Repeat, exactly, the run of lines that opens with the line containing "stR, zloR, zhiR)" and closes with the line containing "g.build('corner_pier', 'burnt_concrete', burnt, soot_R)", and leave all other lines out.

++++ Task inputs

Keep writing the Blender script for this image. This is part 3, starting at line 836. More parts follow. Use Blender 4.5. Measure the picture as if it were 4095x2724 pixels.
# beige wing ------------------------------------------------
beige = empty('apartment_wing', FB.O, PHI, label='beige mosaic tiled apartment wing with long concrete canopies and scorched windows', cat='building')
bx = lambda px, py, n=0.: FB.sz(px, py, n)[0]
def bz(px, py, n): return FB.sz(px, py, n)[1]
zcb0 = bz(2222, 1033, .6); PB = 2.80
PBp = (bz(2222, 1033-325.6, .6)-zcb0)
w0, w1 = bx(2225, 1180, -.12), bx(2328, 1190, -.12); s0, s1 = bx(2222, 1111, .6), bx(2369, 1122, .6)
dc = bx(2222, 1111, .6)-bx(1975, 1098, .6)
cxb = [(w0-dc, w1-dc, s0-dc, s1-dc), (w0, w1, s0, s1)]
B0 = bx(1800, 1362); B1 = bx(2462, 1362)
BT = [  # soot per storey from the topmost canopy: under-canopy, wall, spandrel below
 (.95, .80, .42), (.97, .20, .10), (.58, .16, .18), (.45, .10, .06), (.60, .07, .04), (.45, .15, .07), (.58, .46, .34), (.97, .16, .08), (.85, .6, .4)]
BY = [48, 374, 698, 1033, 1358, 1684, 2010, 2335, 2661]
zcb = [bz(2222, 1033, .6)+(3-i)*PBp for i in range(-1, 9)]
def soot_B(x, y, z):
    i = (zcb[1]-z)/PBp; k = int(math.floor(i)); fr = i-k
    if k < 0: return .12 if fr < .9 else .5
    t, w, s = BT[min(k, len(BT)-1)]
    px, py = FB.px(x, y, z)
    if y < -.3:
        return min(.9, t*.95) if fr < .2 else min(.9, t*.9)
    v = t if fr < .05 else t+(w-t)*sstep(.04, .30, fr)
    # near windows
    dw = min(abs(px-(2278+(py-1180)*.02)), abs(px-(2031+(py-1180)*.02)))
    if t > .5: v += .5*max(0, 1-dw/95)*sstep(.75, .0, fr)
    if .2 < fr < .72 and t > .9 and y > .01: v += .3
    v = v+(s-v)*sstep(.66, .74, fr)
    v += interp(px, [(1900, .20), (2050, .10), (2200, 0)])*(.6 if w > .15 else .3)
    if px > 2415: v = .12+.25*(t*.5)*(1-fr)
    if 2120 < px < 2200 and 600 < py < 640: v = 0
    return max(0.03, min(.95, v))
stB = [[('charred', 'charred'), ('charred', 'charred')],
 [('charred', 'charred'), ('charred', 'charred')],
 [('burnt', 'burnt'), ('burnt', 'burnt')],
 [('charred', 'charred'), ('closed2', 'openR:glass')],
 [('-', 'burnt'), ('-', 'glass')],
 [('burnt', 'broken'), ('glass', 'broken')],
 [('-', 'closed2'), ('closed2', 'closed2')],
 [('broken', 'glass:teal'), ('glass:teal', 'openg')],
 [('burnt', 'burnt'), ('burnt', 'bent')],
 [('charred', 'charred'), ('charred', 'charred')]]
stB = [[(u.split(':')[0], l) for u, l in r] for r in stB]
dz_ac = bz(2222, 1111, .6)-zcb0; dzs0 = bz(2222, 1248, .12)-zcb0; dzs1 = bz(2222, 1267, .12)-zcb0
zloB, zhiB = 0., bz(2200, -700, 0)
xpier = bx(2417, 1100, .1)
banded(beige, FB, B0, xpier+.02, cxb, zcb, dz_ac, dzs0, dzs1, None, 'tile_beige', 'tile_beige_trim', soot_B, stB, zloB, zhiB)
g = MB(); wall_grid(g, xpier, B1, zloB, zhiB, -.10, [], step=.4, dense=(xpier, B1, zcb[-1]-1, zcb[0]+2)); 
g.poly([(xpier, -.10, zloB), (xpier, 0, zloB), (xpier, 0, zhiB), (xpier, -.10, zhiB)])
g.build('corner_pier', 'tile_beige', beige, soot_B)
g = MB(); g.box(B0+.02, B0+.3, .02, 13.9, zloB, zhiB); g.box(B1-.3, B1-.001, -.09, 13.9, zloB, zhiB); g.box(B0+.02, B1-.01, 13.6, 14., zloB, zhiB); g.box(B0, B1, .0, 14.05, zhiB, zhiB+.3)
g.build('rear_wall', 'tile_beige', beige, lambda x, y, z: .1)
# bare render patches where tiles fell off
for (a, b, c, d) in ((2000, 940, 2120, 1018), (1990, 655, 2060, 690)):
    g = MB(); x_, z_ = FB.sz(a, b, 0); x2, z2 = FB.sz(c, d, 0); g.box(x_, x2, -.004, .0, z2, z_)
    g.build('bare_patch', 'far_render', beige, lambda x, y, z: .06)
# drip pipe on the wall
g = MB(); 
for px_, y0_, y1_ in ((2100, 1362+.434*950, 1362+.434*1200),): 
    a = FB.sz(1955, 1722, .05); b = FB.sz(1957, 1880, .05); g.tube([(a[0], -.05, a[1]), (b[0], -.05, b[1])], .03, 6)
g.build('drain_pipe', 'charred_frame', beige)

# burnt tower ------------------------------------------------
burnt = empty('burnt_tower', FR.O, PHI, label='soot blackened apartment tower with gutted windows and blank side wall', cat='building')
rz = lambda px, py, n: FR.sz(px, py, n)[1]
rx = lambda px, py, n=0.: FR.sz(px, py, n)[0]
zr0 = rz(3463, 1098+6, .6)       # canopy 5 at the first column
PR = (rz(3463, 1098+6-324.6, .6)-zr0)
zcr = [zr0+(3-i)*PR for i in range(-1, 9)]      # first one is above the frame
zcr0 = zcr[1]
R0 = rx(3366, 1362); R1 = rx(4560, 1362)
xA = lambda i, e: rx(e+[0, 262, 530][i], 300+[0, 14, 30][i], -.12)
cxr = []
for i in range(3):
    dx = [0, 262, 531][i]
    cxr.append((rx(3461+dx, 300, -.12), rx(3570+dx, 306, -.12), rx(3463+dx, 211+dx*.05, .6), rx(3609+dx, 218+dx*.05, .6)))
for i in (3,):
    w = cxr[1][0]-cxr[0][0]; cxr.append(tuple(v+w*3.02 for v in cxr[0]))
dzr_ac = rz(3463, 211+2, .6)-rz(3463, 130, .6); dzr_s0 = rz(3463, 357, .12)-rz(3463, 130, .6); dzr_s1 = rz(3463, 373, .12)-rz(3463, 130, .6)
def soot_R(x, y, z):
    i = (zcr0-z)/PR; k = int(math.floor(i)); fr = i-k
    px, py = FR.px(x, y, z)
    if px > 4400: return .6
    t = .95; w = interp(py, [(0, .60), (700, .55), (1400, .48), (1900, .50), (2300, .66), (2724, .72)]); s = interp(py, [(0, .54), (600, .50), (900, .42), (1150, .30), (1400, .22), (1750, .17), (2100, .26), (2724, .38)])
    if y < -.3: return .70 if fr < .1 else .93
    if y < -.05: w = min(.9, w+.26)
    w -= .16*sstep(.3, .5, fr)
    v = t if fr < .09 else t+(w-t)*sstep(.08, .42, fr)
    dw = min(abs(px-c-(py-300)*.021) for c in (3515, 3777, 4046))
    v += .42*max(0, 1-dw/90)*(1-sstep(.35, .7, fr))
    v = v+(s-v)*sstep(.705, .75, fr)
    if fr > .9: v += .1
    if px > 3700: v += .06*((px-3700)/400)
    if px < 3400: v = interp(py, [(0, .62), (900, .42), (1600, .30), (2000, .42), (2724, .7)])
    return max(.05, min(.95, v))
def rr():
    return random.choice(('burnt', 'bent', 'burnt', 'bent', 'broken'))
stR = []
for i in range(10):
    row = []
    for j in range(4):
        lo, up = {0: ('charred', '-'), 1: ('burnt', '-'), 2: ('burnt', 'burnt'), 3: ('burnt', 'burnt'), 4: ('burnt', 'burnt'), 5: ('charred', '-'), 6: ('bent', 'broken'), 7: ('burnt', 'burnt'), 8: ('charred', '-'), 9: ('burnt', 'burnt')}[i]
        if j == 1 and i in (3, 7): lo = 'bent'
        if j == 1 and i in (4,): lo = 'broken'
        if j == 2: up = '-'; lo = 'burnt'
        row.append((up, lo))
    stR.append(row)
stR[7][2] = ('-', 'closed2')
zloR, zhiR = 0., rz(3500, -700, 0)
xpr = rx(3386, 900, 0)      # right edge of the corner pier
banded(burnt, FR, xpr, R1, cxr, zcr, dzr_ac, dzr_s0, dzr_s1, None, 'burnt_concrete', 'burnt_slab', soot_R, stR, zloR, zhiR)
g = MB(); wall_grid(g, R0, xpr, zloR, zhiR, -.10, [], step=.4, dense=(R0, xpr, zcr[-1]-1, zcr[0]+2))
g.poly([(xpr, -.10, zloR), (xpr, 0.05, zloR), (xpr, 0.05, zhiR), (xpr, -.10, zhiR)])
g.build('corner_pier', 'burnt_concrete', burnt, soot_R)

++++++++
++++ Task inputs

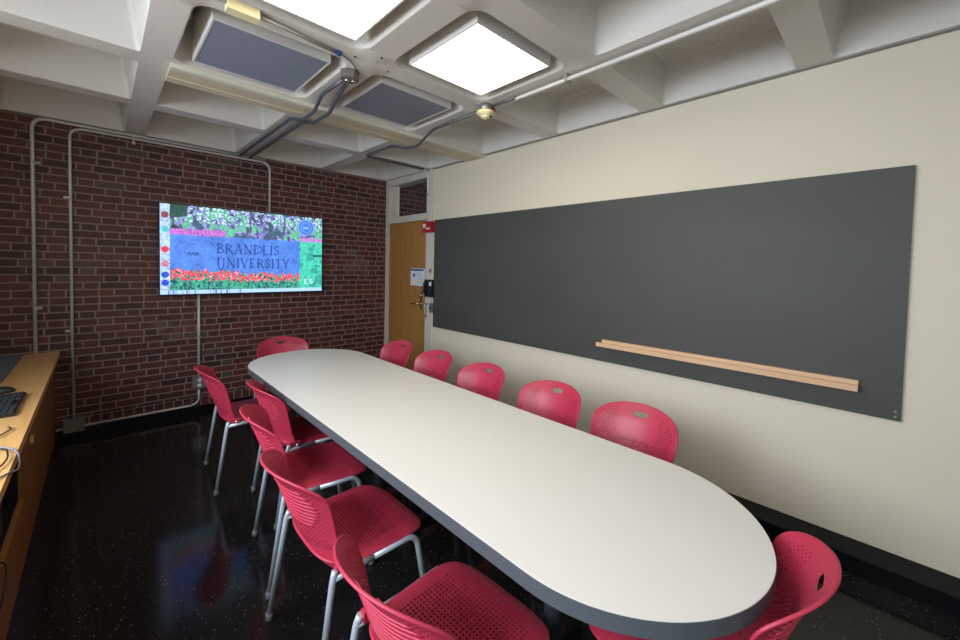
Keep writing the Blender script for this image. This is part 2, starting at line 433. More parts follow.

++++++++
++++ Task inputs

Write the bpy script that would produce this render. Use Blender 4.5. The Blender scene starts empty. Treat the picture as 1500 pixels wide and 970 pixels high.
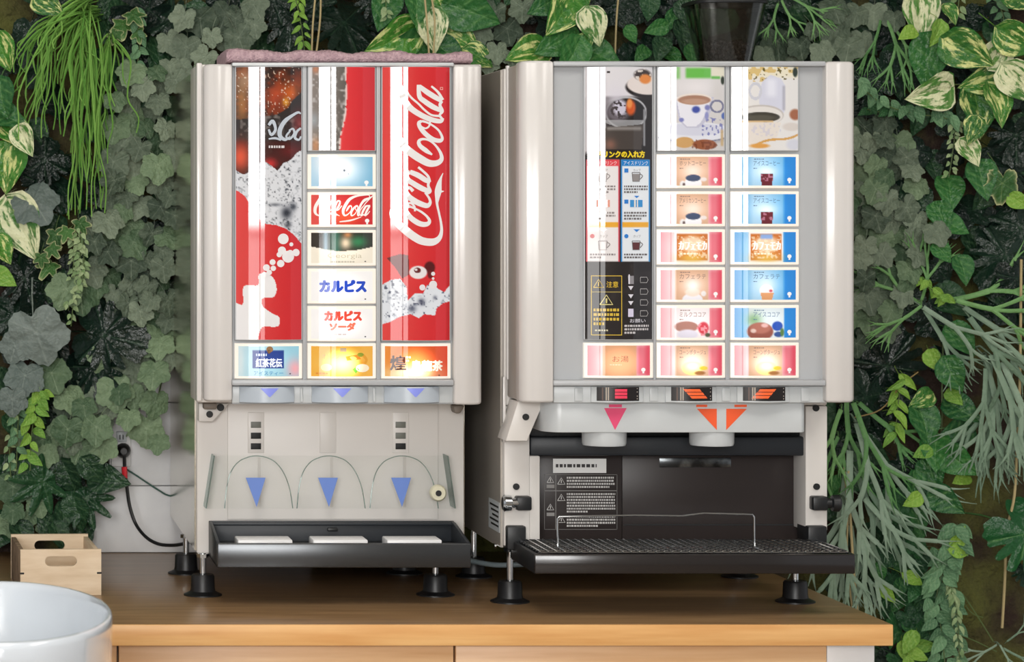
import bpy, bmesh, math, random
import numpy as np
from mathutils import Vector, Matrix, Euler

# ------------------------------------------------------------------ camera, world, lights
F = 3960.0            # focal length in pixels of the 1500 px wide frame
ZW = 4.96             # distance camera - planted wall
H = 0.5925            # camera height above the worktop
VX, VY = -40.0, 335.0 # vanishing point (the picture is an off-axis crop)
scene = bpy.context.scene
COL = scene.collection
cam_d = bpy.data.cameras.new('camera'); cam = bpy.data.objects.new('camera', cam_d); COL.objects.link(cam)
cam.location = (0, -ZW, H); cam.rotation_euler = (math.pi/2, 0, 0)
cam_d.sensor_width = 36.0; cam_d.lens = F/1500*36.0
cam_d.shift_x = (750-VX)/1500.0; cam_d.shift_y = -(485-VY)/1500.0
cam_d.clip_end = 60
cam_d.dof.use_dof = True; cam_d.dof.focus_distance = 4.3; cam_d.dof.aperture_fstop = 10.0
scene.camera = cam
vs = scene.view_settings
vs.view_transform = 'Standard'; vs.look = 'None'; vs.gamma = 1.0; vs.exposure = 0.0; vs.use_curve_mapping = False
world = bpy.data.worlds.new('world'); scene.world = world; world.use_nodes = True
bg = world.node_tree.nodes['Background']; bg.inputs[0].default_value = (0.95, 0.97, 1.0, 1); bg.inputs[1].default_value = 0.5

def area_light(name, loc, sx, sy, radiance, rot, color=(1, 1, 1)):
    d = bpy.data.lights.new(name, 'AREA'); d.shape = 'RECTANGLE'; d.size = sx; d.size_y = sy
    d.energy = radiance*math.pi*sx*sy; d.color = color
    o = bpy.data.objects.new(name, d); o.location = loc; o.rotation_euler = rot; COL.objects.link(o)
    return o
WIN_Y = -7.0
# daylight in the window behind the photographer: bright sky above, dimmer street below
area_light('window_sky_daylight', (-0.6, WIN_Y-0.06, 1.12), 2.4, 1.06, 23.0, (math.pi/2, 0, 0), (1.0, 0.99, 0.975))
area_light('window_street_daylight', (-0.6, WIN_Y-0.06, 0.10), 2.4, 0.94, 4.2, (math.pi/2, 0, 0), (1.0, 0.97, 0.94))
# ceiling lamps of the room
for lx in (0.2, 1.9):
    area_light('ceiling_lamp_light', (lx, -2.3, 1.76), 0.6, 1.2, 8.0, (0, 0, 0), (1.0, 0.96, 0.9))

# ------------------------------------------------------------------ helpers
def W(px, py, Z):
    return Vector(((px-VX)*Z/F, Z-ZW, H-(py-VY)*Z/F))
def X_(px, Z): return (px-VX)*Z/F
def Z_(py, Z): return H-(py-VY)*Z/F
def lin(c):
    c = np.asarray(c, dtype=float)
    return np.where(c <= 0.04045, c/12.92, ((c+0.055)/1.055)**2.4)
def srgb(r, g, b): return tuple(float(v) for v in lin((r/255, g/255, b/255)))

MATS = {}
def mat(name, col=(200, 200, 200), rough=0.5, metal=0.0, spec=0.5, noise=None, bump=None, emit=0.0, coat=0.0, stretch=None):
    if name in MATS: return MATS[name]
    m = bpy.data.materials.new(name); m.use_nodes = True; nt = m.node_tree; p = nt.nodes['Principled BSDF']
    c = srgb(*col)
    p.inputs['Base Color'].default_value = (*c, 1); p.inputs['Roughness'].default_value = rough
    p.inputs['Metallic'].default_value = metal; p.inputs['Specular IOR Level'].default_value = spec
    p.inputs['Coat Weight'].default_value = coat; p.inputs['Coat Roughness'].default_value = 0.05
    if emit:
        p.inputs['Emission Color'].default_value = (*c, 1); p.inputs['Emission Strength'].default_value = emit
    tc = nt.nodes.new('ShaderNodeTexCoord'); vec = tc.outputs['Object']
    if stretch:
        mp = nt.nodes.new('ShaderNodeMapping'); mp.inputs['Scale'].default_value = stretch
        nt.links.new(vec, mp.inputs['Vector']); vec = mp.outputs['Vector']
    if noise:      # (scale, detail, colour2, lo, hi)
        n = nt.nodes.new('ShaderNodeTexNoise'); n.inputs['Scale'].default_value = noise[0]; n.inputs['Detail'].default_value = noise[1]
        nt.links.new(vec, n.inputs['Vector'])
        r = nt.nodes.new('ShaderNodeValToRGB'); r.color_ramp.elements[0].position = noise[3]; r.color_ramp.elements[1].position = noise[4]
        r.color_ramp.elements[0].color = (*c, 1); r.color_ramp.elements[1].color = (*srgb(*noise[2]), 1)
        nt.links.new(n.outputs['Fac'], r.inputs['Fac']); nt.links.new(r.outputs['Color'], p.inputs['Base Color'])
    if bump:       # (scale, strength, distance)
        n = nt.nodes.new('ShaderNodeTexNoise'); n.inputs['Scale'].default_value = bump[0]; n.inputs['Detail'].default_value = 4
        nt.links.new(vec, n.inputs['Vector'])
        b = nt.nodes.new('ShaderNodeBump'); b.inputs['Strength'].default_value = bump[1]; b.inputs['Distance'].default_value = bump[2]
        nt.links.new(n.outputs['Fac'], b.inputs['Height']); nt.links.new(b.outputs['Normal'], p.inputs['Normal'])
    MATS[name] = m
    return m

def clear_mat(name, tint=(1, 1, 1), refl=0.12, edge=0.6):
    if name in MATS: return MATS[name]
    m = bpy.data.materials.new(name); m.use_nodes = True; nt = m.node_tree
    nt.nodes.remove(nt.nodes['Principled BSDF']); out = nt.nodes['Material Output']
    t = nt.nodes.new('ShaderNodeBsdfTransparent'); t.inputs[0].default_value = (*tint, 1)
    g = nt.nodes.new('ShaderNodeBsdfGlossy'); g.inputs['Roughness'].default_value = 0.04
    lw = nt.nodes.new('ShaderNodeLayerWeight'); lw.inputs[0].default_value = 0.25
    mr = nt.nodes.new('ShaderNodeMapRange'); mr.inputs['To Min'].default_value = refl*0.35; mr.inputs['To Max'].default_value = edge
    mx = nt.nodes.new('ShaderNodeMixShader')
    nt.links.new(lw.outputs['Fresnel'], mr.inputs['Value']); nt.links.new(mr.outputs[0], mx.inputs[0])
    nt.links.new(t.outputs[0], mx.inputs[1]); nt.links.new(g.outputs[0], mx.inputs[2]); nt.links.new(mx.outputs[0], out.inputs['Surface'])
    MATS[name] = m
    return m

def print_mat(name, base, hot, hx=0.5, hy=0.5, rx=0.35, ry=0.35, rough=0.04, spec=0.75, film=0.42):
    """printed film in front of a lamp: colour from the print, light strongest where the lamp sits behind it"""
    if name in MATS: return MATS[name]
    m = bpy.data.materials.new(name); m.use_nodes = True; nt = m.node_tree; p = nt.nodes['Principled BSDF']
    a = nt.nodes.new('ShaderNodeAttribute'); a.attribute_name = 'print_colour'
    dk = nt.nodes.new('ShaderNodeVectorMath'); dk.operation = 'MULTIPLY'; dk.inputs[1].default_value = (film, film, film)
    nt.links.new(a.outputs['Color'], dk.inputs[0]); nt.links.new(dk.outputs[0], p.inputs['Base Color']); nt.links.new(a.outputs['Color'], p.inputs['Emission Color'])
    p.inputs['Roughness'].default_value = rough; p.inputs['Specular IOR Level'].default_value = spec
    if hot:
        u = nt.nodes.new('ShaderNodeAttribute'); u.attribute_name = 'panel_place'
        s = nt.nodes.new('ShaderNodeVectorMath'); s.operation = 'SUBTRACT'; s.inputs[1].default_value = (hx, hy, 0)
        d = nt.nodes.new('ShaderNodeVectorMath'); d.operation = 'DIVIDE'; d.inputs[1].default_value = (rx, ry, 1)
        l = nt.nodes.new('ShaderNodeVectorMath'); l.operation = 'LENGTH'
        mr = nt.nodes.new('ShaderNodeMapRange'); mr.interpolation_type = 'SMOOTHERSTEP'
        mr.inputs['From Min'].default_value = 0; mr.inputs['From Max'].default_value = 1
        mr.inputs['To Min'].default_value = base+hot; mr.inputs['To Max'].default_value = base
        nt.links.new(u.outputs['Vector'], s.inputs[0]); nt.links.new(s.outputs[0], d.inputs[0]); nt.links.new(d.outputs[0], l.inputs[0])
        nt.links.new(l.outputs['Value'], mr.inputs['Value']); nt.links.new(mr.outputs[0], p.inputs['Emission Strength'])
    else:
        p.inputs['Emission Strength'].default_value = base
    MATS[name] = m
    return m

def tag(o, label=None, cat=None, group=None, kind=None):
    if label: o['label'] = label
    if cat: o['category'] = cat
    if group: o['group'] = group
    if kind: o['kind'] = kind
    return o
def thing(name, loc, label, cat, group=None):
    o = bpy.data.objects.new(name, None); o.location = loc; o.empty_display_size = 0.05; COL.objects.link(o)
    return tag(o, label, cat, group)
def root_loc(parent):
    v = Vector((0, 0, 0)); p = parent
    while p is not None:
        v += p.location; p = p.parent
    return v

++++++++

Output for this task.
banded(burnt, FR, xpr, R1, cxr, zcr, dzr_ac, dzr_s0, dzr_s1, None, 'burnt_concrete', 'burnt_slab', soot_R, stR, zloR, zhiR)
g = MB(); wall_grid(g, R0, xpr, zloR, zhiR, -.10, [], step=.4, dense=(R0, xpr, zcr[-1]-1, zcr[0]+2))
g.poly([(xpr, -.10, zloR), (xpr, 0.05, zloR), (xpr, 0.05, zhiR), (xpr, -.10, zhiR)])
g.build('corner_pier', 'burnt_concrete', burnt, soot_R)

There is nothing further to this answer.